O estranho que nós
amamos
Estado
americano de Virginia, 1864, final da Guerra Civil. Em um colégio interno
feminino, cinco mulheres abrigam um soldado ferido, da União, chamado McBurney
(Colin Farrell). Quem dirige a instituição é Miss Martha (Nicole Kidman), senhora
rígida, com seus inabaláveis princípios religiosos. Afastadas de qualquer
contato humano, Martha e as garotas se verão, pouco a pouco, seduzidas pelo
soldado em reabilitação.
Indicado
à Palma de Ouro, este coerente drama que flerta com o suspense psicológico ganhou
o prêmio de melhor direção no Festival de Cannes em 2017, inserindo finalmente
Sofia Coppola no rol das cineastas de peso do cinema americano contemporâneo.
Justiça seja feita! É um destacável trabalho da diretora, que reforça a
genética artística do pai, o lendário Francis Ford Coppola. Ela também o produziu,
com ajuda do irmão, Roman, adaptando o roteiro original de Albert Maltz e Irene
Kamp (que havia sido filmado em 1971, com Clint Eastwood e Geraldine Page, com
outro resultado, tão bom quanto), com breves modificações no romance histórico
de Thomas Cullinan. E aproveitou duas atrizes de seus filmes anteriores, Elle
Fanning (com quem trabalhou em “Um lugar qualquer) e Kirsten Dunst (de “As
virgens suicidas” e “Maria Antonieta”), somando ao bom elenco feminino Nicole
Kidman e a novata Oona Laurence, além de Colin Farrell, único papel masculino,
um soldado acamado, doente.
Nos
passos de Francis, Sofia soube ser mestre no uso dos elementos cinematográficos
não-humanos - ao arriscar um remake tinha a grande chance de errar, mas não foi
o que se sucedeu (para quem conhece “O estranho que nós amamos” de 1971 vai
perceber a diferença das ricas composições da nova versão).

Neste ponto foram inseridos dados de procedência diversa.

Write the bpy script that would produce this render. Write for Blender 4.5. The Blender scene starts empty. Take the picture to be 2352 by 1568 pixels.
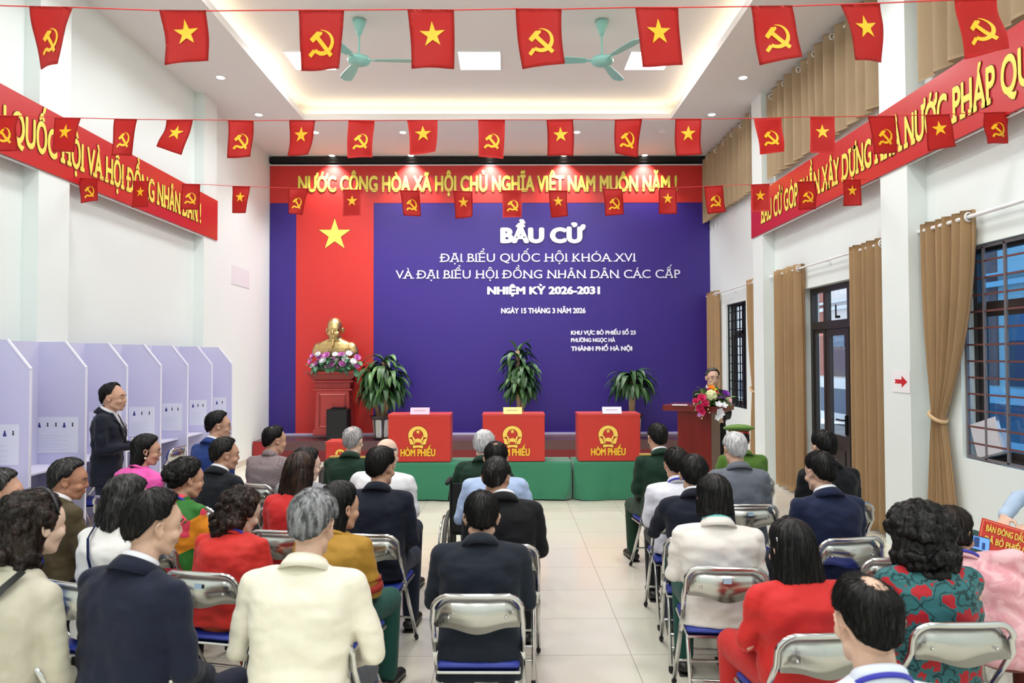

Ela manteve a
penumbra do original, com troca do ponto de vista, do masculino para o feminino,
agora. Tornou o clima obscuro, reforçado pela fotografia inebriante de Philippe
Le Sourd (indicado ao Oscar por “O grande mestre”, em 2013), com muita névoa e
madeira, e deu maior abertura ao confinamento – os personagens ficam trancados
em um casarão no meio do nada, em uma região pantanosa, e nós, como público,
somos cercados a todo o momento por sons repetidos de grilos, corujas e rãs.
Dentro
de um ambiente impenetrável, a relação entre as cinco mulheres reprimidas por
lei se altera com a aparição de um estranho, o soldado baleado, homem narcisista
que desperta sentimentos fervorosos em todas elas, até na durona Miss Martha. Envolto
por forte tensão sexual, o filme metaforicamente discute a quebra de tabus
pelas mulheres em uma época de regras sociais rígidas, levanta pontos sobre o
papel da religião na sociedade americana no século XIX e traça as amargas consequências
da Guerra de Secessão. E tem um desfecho desconcertante!
Rodado
na região de fazendas do estado de Louisiana, mesma locação do primeiro, o
filme é um objeto de arte inesquecível pelo seu perfeito conjunto em sincronia:
direção, roteiro, fotografia, figurino, direção de arte etc. Não deixe de
conferir! Já em DVD.
O estranho que nós
amamos (The
beguiled). EUA, 2017, 93 min. Drama. Colorido. Dirigido por Sofia Coppola.